◆ **Information provided**

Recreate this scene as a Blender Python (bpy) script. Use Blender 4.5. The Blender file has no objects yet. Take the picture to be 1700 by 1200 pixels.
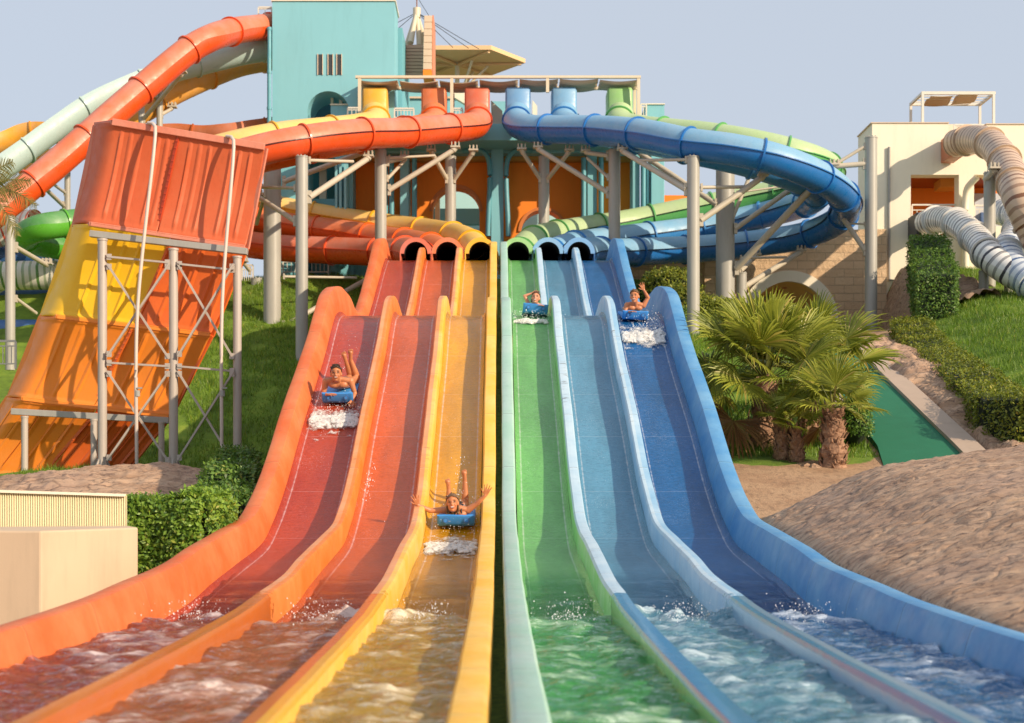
import bpy, bmesh, math, random
import numpy as np
from mathutils import Vector, Matrix
random.seed(3)
rng = np.random.default_rng(5)
PI = math.pi
scene = bpy.context.scene
COL = scene.collection
# ---------------------------------------------------------------- camera model
F, CX, HY, CZ = 2400.0, 828.0, 819.0, 2.0
def W(px, py, Y):
    """a point of the place seen at photo pixel px,py and standing Y metres away"""
    return Vector(((px - CX) * Y / F, Y, CZ + (HY - py) * Y / F))
cam = bpy.data.cameras.new('camera')
camo = bpy.data.objects.new('camera', cam); COL.objects.link(camo)
camo.location = (0, 0, CZ); camo.rotation_euler = (PI / 2, 0, 0)
cam.sensor_width = 36; cam.lens = F / 1700 * 36
cam.shift_x = (850 - CX) / 1700; cam.shift_y = (HY - 600) / 1700
cam.clip_start = 0.1; cam.clip_end = 5000
cam.dof.use_dof = True; cam.dof.focus_distance = 22; cam.dof.aperture_fstop = 2.1
scene.camera = camo
# ---------------------------------------------------------------- light
SUN_A, SUN_E = math.radians(38), math.radians(23)
to_sun = Vector((math.cos(SUN_E) * math.cos(SUN_A), -math.cos(SUN_E) * math.sin(SUN_A), math.sin(SUN_E)))
sun = bpy.data.lights.new('sun', 'SUN'); sun.energy = 5.2; sun.angle = math.radians(0.6); sun.color = (1.0, 0.82, 0.60)
suno = bpy.data.objects.new('sun', sun); COL.objects.link(suno)
suno.rotation_euler = to_sun.to_track_quat('Z', 'Y').to_euler(); suno.location = (30, -25, 30)
world = bpy.data.worlds.new('World'); scene.world = world; world.use_nodes = True
wn = world.node_tree
sky = wn.nodes.new('ShaderNodeTexSky'); sky.sky_type = 'NISHITA'; sky.sun_disc = False
sky.sun_elevation = SUN_E; sky.sun_rotation = math.atan2(to_sun.x, to_sun.y)
sky.air_density = 1.0; sky.dust_density = 3.2; sky.ozone_density = 1.4
bg = wn.nodes['Background']; bg.inputs[1].default_value = 0.116
hz = wn.nodes.new('ShaderNodeMix'); hz.data_type = 'RGBA'; hz.inputs[0].default_value = 0.82
hz.inputs[7].default_value = (5.6, 6.2, 7.15, 1)          # pale desert haze mixed into the sky
wn.links.new(sky.outputs[0], hz.inputs[6]); wn.links.new(hz.outputs[2], bg.inputs[0])
scene.view_settings.view_transform = 'Standard'; scene.view_settings.look = 'None'
scene.view_settings.exposure = 0; scene.view_settings.gamma = 1
scene.render.engine = 'CYCLES'
scene.cycles.max_bounces = 8; scene.cycles.transparent_max_bounces = 16
# ---------------------------------------------------------------- noise
def _hash(ix, iy, seed):
    h = (ix.astype(np.int64) * 374761393 + iy.astype(np.int64) * 668265263 + seed * 982451653) & 0x7fffffff
    h = ((h ^ (h >> 13)) * 1274126177) & 0x7fffffff
    return (h ^ (h >> 16)) & 0x7fffffff
def pnoise(x, y, seed=0):
    x = np.asarray(x, float); y = np.asarray(y, float)
    ix = np.floor(x).astype(np.int64); iy = np.floor(y).astype(np.int64)
    fx = x - ix; fy = y - iy
    def g(dx, dy):
        a = _hash(ix + dx, iy + dy, seed) / 0x7fffffff * 2 * PI
        return np.cos(a) * (fx - dx) + np.sin(a) * (fy - dy)
    u = fx * fx * fx * (fx * (fx * 6 - 15) + 10); v = fy * fy * fy * (fy * (fy * 6 - 15) + 10)
    return ((g(0, 0) * (1 - u) + g(1, 0) * u) * (1 - v) + (g(0, 1) * (1 - u) + g(1, 1) * u) * v) * 1.5
def fbm(x, y, seed=0, o=4):
    s = 0; a = 1.0
    for k in range(o):
        s = s + a * pnoise(x * 2 ** k, y * 2 ** k, seed + k); a *= 0.5
    return s
def sstep(a, b, x):
    t = np.clip((np.asarray(x, float) - a) / (b - a), 0, 1); return t * t * (3 - 2 * t)
def pchip(xs, ys):
    xs = np.array(xs, float); ys = np.array(ys, float)
    h = np.diff(xs); d = np.diff(ys) / h; m = np.zeros(len(xs)); m[0] = d[0]; m[-1] = d[-1]
    for i in range(1, len(xs) - 1):
        if d[i - 1] * d[i] > 0:
            w1 = 2 * h[i] + h[i - 1]; w2 = h[i] + 2 * h[i - 1]
            m[i] = (w1 + w2) / (w1 / d[i - 1] + w2 / d[i])
    def f(x):
        x = np.clip(np.asarray(x, float), xs[0], xs[-1])
        i = np.clip(np.searchsorted(xs, x) - 1, 0, len(xs) - 2)
        t = (x - xs[i]) / h[i]
        return ((1 + 2 * t) * (1 - t) ** 2 * ys[i] + t * (1 - t) ** 2 * h[i] * m[i]
                + t * t * (3 - 2 * t) * ys[i + 1] + t * t * (t - 1) * h[i] * m[i + 1])
    return f
# ---------------------------------------------------------------- materials
def lin(r, g, b):
    f = lambda c: (c / 255 / 12.92) if c / 255 <= 0.04045 else ((c / 255 + 0.055) / 1.055) ** 2.4
    return (f(r), f(g), f(b))
class NT:
    def __init__(s, name):
        s.m = bpy.data.materials.new(name); s.m.use_nodes = True
        s.t = s.m.node_tree; s.b = s.t.nodes['Principled BSDF']; s.o = s.t.nodes['Material Output']
        s.tc = s.n('ShaderNodeTexCoord')
    def n(s, kind, **kw):
        n = s.t.nodes.new(kind)
        for k, v in kw.items(): setattr(n, k, v)
        return n
    def l(s, a, b): s.t.links.new(a, b)
    def put(s, sock, v):
        if hasattr(v, 'links') or hasattr(v, 'is_linked'): s.l(v, sock)
        else: sock.default_value = v
    def noise(s, scale, detail=4, rough=0.55, stretch=None, rot=None, dist=0.0, geo=False):
        n = s.n('ShaderNodeTexNoise'); n.inputs['Scale'].default_value = scale
        n.inputs['Detail'].default_value = detail; n.inputs['Roughness'].default_value = rough
        n.inputs['Distortion'].default_value = dist
        mp = s.n('ShaderNodeMapping'); mp.inputs['Scale'].default_value = stretch or (1, 1, 1)
        if rot: mp.inputs['Rotation'].default_value = rot
        if geo:
            g = s.n('ShaderNodeNewGeometry'); s.l(g.outputs['Position'], mp.inputs[0])
        else: s.l(s.tc.outputs['Object'], mp.inputs[0])
        s.l(mp.outputs[0], n.inputs['Vector']); return n.outputs['Fac']
    def ramp(s, fac, stops):
        r = s.n('ShaderNodeValToRGB'); e = r.color_ramp.elements
        while len(e) < len(stops): e.new(0.5)
        for k, (p, c) in enumerate(stops):
            e[k].position = p; e[k].color = (c if hasattr(c, '__len__') else (c, c, c))[:3] + (1,) if hasattr(c, '__len__') else (c, c, c, 1)
        s.l(fac, r.inputs[0]); return r.outputs[0]
    def mix(s, fac, a, b, mode='MIX'):
        m = s.n('ShaderNodeMix', data_type='RGBA', blend_type=mode)
        c = lambda v: (tuple(v) + (1,))[:4] if isinstance(v, tuple) else v
        s.put(m.inputs[0], fac); s.put(m.inputs[6], c(a)); s.put(m.inputs[7], c(b)); return m.outputs[2]
    def math(s, op, a, b=0.0, c=None):
        m = s.n('ShaderNodeMath', operation=op); s.put(m.inputs[0], a); s.put(m.inputs[1], b)
        if c is not None: s.put(m.inputs[2], c)
        return m.outputs[0]
    def xyz(s, geo=True):
        x = s.n('ShaderNodeSeparateXYZ')
        if geo: g = s.n('ShaderNodeNewGeometry'); s.l(g.outputs['Position'], x.inputs[0])
        else: s.l(s.tc.outputs['Object'], x.inputs[0])
        return x.outputs
    def bump(s, h, strength=0.3, dist=0.02, prev=None):
        b = s.n('ShaderNodeBump'); b.inputs['Strength'].default_value = strength; b.inputs['Distance'].default_value = dist
        s.l(h, b.inputs['Height'])
        if prev is not None: s.l(prev, b.inputs['Normal'])
        return b.outputs[0]
    def fin(s, col=None, rough=None, normal=None, metal=None, spec=None):
        if col is not None: s.put(s.b.inputs['Base Color'], (tuple(col) + (1,))[:4] if isinstance(col, tuple) else col)
        if rough is not None: s.put(s.b.inputs['Roughness'], rough)
        if normal is not None: s.l(normal, s.b.inputs['Normal'])
        if metal is not None: s.b.inputs['Metallic'].default_value = metal
        if spec is not None: s.b.inputs['Specular IOR Level'].default_value = spec
        return s.m
def mul(c, k): return tuple(min(1.0, x * k) for x in c)
def plastic(name, col, pale=None, fade=0.35, rough=0.32, seam=None, dirt=0.35, orange_peel=0.12, scuff=0.0, inner_shade=None, wet=None):
    """weathered coloured fibreglass"""
    t = NT(name); pale = pale or tuple(0.6 * c + 0.25 for c in col)
    c = t.mix(t.ramp(t.noise(1.3, 5, 0.65), [(0.38, 0.0), (0.72, fade)]), col, pale)
    c = t.mix(t.ramp(t.noise(9, 6, 0.7, stretch=(1, 1, 0.35)), [(0.52, 0.0), (0.8, dirt)]), c, mul(col, 0.45))
    c = t.mix(t.ramp(t.noise(60, 2, 0.5), [(0.62, 0.0), (0.75, 0.18)]), c, pale)
    h = t.noise(5, 3, 0.5); nrm = t.bump(h, orange_peel, 0.03)
    if seam:
        y = t.xyz()[1]; fr = t.math('FRACT', t.math('DIVIDE', y, seam))
        ln = t.math('LESS_THAN', fr, 0.016 / seam)
        c = t.mix(t.math('MULTIPLY', ln, 0.6), c, mul(pale, 1.1))
        ln2 = t.math('MULTIPLY', t.math('GREATER_THAN', fr, 0.016 / seam), t.math('LESS_THAN', fr, 0.032 / seam))
        c = t.mix(t.math('MULTIPLY', ln2, 0.55), c, mul(col, 0.3))
    if scuff:
        y = t.xyz()[1]
        s = t.ramp(t.noise(7, 3, 0.7, stretch=(0.5, 2.6, 0.5), geo=True), [(0.60, 0.0), (0.66, 1.0)])
        reg = t.ramp(t.noise(0.55, 1, 0.5, geo=True), [(0.45, 0.0), (0.6, 1.0)])
        c = t.mix(t.math('MULTIPLY', t.math('MULTIPLY', s, reg), scuff), c, (0.07, 0.05, 0.035))
    if inner_shade is not None:
        g = t.n('ShaderNodeNewGeometry'); c = t.mix(g.outputs['Backfacing'], c, inner_shade)  # shade inside the tube painted onto its back faces
    r = t.ramp(t.noise(4, 4, 0.6), [(0.35, rough), (0.75, min(1, rough + 0.25))])
    if wet is not None:      # splashed, saturated and shiny where the run-out water laps over it
        y = t.math('ADD', t.xyz()[1], t.math('MULTIPLY', t.math('SUBTRACT', t.noise(2.5, 4, .7, geo=True), .5), 1.6))
        w = t.math('LESS_THAN', y, 12.4)
        wc = t.mix(t.ramp(t.noise(6, 5, .7, stretch=(1, .4, 1), geo=True), [(.45, 0.0), (.7, 0.35)]), wet, tuple(.85 * x + .06 for x in wet))
        c = t.mix(w, c, wc); r = t.mix(w, r, (0.2, 0.2, 0.2))
    return t.fin(c, r, nrm)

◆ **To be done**
Gather each line holding the string "objects".

◆ **Written solution**
Recreate this scene as a Blender Python (bpy) script. Use Blender 4.5. The Blender file has no objects yet. Take the picture to be 1700 by 1200 pixels.
camo = bpy.data.objects.new('camera', cam); COL.objects.link(camo)
suno = bpy.data.objects.new('sun', sun); COL.objects.link(suno)